O Borboleta
era um pequeno caminhão Ford. Modelo muito antigo. Via-se sempre no meio da
cidade – na sua marcha saltitante, devido a sua leveza e ao fato de ser muito alto,
ridiculamente alto. E era muito familiar aos moços de garage, inspetores de
tráfego, empregados das bombas de gasolina. Devia esse nome a uma borboleta de
louça azul que o primitivo dono mandara pregar nos favos
do radiador como uma insígnia. Passos perdidos.
O Borboleta pertencia a
Antonio Vitorino, um ricaço (meio ricaço), que o deixara
encostado na oficina – talvez para desmontá-lo e vender suas peças – em que
trabalhava Maneco Manivela.
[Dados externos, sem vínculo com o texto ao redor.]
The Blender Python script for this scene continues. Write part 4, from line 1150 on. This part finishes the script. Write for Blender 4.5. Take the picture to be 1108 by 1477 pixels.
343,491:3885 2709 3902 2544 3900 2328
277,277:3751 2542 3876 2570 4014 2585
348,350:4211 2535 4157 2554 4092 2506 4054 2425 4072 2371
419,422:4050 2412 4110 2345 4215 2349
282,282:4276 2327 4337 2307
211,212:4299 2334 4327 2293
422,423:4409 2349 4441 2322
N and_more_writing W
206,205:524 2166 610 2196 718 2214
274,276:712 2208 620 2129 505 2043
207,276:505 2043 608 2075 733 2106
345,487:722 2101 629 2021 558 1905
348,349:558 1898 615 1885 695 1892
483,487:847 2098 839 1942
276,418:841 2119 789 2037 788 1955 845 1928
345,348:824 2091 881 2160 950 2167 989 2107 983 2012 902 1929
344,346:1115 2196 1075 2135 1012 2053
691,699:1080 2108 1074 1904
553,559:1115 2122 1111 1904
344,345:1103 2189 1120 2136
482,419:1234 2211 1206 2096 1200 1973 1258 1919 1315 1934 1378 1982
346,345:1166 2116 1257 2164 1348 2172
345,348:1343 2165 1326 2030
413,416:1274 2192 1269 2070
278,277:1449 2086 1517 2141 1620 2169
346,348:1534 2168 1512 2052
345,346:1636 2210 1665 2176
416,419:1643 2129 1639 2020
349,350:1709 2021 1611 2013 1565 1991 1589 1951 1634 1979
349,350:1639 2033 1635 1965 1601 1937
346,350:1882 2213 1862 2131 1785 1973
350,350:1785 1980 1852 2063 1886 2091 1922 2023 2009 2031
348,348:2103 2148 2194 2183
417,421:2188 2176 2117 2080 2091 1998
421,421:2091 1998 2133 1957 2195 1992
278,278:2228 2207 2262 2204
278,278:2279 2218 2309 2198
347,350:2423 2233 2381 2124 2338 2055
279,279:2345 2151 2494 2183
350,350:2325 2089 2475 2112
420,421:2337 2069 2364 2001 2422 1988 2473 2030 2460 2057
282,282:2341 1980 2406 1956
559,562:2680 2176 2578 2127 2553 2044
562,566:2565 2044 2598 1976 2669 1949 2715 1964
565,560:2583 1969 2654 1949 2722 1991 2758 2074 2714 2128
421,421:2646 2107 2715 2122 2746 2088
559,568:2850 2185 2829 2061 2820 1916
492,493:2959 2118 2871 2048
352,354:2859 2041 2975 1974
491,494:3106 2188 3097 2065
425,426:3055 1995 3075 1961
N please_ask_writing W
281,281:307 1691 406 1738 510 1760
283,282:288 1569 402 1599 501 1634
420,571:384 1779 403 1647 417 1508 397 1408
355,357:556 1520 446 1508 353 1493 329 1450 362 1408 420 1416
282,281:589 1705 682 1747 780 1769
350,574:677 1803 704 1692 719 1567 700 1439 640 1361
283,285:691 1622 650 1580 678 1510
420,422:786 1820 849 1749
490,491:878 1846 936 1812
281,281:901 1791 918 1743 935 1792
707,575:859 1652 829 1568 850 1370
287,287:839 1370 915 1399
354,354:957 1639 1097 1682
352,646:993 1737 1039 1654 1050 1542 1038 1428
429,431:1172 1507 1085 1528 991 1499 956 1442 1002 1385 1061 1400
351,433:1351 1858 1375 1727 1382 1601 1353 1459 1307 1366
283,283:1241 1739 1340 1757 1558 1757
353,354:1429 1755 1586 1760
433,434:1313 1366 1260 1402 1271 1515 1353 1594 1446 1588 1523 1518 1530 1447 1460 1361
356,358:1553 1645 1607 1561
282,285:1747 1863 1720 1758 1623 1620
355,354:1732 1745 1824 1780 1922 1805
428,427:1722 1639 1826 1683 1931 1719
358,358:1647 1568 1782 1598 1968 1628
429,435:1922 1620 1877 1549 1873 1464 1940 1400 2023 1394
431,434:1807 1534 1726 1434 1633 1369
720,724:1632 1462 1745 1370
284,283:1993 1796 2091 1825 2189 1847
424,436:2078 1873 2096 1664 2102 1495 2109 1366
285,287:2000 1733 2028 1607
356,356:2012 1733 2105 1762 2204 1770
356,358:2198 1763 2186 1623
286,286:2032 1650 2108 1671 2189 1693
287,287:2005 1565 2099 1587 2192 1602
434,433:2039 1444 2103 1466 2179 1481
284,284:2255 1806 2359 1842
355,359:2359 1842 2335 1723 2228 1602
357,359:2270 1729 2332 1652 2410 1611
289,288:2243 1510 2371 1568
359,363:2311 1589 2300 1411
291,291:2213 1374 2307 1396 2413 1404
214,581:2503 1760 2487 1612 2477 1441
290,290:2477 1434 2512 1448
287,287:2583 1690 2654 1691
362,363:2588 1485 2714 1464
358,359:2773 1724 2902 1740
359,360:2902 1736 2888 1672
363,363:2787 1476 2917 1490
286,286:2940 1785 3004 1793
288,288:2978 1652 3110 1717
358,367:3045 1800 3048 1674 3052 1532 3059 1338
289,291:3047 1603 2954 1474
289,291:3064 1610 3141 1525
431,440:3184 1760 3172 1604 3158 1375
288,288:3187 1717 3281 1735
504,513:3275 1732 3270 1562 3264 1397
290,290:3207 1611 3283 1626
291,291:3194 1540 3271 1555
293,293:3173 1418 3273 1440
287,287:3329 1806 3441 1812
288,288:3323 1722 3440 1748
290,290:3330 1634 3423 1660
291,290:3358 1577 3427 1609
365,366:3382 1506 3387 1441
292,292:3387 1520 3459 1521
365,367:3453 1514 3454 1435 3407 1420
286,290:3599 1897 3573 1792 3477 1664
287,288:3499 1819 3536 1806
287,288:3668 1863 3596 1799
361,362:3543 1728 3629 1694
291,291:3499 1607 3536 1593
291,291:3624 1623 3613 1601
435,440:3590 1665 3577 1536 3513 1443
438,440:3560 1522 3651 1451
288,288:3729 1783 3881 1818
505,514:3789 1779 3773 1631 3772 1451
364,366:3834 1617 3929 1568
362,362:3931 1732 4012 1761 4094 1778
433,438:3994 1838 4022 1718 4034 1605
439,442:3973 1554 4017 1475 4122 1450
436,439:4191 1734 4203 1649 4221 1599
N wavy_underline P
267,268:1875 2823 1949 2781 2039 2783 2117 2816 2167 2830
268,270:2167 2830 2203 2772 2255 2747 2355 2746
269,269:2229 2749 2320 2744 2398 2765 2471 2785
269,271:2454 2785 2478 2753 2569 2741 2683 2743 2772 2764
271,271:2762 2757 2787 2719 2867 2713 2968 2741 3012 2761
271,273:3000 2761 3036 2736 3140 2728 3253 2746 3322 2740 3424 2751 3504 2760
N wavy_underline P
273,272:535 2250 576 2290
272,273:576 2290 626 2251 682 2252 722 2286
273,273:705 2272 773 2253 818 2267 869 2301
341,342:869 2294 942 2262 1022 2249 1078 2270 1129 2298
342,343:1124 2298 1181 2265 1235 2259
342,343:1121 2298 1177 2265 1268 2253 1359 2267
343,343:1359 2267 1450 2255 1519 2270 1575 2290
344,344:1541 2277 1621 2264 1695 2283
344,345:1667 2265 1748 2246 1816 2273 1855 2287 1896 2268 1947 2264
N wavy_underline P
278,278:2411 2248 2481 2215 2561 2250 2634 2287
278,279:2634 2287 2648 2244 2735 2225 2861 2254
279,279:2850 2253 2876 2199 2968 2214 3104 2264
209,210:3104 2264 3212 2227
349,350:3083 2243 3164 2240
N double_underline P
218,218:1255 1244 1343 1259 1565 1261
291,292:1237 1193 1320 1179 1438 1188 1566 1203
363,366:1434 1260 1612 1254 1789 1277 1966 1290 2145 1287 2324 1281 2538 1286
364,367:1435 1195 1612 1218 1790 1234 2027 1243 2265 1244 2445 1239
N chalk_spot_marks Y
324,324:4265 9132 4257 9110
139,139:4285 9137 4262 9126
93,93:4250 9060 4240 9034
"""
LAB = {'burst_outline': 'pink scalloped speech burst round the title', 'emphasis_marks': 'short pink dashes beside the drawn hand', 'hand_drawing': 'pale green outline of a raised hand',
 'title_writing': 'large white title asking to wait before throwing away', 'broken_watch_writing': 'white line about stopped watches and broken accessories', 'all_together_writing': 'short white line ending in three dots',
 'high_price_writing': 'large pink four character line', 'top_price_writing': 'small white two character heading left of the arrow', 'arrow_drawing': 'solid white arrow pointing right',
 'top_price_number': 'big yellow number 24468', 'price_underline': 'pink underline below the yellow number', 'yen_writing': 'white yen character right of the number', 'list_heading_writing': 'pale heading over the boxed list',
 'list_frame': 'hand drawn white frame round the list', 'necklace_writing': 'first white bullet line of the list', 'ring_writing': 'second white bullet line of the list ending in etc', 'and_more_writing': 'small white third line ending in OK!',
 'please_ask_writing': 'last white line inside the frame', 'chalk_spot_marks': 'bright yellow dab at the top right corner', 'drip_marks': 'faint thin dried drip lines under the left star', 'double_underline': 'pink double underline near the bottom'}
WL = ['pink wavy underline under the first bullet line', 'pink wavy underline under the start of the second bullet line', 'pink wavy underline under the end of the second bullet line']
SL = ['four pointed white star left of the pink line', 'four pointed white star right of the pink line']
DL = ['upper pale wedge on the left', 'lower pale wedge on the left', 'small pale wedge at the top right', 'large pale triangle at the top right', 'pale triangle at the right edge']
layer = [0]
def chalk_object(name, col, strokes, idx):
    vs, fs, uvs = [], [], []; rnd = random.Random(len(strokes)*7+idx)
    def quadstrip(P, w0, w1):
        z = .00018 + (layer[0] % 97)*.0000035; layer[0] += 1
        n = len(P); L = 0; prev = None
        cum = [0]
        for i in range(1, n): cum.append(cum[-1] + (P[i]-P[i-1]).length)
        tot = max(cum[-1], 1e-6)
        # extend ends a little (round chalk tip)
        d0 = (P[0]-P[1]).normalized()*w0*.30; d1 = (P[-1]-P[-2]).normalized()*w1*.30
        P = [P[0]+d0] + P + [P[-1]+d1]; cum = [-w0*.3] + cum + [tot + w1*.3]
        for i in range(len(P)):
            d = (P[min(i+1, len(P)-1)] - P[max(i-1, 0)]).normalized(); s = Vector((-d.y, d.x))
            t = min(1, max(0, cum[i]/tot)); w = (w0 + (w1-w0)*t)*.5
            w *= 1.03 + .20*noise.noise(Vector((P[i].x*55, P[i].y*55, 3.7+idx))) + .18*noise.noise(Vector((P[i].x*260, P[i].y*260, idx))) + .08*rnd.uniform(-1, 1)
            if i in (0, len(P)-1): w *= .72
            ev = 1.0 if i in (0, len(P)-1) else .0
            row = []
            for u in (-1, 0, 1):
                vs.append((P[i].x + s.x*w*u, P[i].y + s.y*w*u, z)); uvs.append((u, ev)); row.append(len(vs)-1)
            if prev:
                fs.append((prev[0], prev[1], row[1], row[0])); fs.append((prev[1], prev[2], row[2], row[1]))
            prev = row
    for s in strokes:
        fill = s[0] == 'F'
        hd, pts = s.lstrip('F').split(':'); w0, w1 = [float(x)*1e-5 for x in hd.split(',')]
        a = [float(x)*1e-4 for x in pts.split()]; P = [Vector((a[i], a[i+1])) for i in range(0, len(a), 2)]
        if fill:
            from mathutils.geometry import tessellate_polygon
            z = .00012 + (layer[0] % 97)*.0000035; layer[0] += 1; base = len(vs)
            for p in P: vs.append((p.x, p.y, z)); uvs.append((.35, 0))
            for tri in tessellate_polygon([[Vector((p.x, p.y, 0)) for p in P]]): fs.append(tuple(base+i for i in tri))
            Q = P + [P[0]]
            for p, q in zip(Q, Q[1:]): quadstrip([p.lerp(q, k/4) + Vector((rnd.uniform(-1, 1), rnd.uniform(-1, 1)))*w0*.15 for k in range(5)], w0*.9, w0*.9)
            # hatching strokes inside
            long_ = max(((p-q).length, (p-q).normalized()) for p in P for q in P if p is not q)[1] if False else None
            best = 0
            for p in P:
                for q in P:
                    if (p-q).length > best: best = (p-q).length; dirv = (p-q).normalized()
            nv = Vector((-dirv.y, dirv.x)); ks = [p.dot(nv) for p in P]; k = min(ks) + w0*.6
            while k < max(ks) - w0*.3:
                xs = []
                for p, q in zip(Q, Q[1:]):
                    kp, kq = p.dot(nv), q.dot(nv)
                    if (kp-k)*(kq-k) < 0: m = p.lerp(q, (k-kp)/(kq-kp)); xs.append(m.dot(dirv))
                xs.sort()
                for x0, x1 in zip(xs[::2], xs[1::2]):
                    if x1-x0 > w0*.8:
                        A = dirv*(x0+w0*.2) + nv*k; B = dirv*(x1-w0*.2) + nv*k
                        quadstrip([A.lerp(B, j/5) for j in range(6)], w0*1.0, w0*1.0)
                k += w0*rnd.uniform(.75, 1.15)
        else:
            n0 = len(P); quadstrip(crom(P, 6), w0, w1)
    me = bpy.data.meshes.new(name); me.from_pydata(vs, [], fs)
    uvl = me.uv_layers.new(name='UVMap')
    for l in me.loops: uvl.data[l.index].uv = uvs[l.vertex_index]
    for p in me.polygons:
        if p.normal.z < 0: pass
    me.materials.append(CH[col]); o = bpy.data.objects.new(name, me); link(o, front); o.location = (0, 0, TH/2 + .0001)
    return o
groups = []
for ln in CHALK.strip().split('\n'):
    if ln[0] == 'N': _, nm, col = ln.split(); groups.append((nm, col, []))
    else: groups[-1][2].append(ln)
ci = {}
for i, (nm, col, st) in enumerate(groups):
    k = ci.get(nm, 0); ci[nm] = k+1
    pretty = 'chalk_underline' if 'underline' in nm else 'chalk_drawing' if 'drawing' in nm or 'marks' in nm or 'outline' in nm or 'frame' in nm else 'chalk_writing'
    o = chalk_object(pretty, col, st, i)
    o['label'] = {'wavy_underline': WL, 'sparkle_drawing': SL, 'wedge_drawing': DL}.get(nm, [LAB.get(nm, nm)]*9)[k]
Para um breve passeio de Porto Alegre até a praia
ele o tomou emprestado e partiu com
mais quatro conhecidos para o litoral. Na volta, dois deles tomaram outro rumo e Maneco
Manivela, Leo e Luiz passam, então, a formar um grupo unido em torno do
caminhãozinho. Cuidam que tenha água, óleo e gasolina.
Procuram lugar em que
fique ao abrigo das intempéries e, dentro de suas possibilidades, tentam que
nada lhe aconteça e ensaiam muitos cuidados: limpeza das velas, reajustagem,
inspeção dos discos. Tampouco fogem das horas de trabalho, desaparafusando, limpando, engraxando, torcendo o Borboleta. E até
se afeiçoando a ele nessa convivência em que acabam por lhe atribuir papéis que
vão desde servir como garantia de um almoço no hotel, até ser usado, num dos
rasgões da lataria, como abridor de garrafa. E também, um lugar de econtro, de aconchego. Perto do Borboleta, eles conversam; perto do Borboleta, eles comem. E o pequeno camihnhão passa a ter um preço diferente daquele que talvez seja o preço real, uns duzentos, uns trezentos mil réis.
E diz um deles: -Se fosse meu eu não trocaria esse auto por dinheiro nenhum. Mas,
acabam vendendo o Borboleta, que não lhes pertencia, para com o dinheiro
resolver os problemas imediatos embora sem levar muito a sério a transação que,
segundo Maneco Manivela, apenas representa uma solução provisória. O comprador
fora tomado de um súbito e espontâneo interesse pelo caminhãozinho que também
caíra nas boas graças de sua mulher. -É
que o Borboleta impõe uma simpatia mesmo,
ele então explica.
Fixando-se nele, ao ser
solicitado para ceder um pouco de gasolina, o chofer de um outro carro
primeiramente se admira: -Donde é que
tiraram isso? E, antes de obter
uma resposta, vai passando a mão no carro e na borboleta azul do radiador: E ele tem um enfeite!... diz, achando
graça.
Para Maneco Manivela, o
Borboleta é algo semelhante a um lar nessa viagem. A sua sombra ele se abriga,
embaixo dele se acomoda para dormir, dentro dele guarda suas coisas: seu
macacão de trabalho, a tábua de forrar o chão para mexer nos chassis, o couro
de ovelha que surrupiara, o livro que lhe deram de presente. Trabalha muito
para consertá-lo, cansando-se de tanto baixar,
erguer o capô, se curvar, mexer em fios, em parafusos.
Depois, lhe perguntaram – o
dono, o amigo, o juiz, - por que havia feito isso. Porém, ele não teve respostas
para dar. Mas, respostas houve.
Habilmente, em breves seqüências, alheias a um tempo cronológico, disseminadas
nos romances posteriores, Passos
perdidos e Nuanças, momentos
dessa perfeita teia romanesca que somente um grande ficcionista – e Dyonélio
Machado é um deles – é capaz de tecer.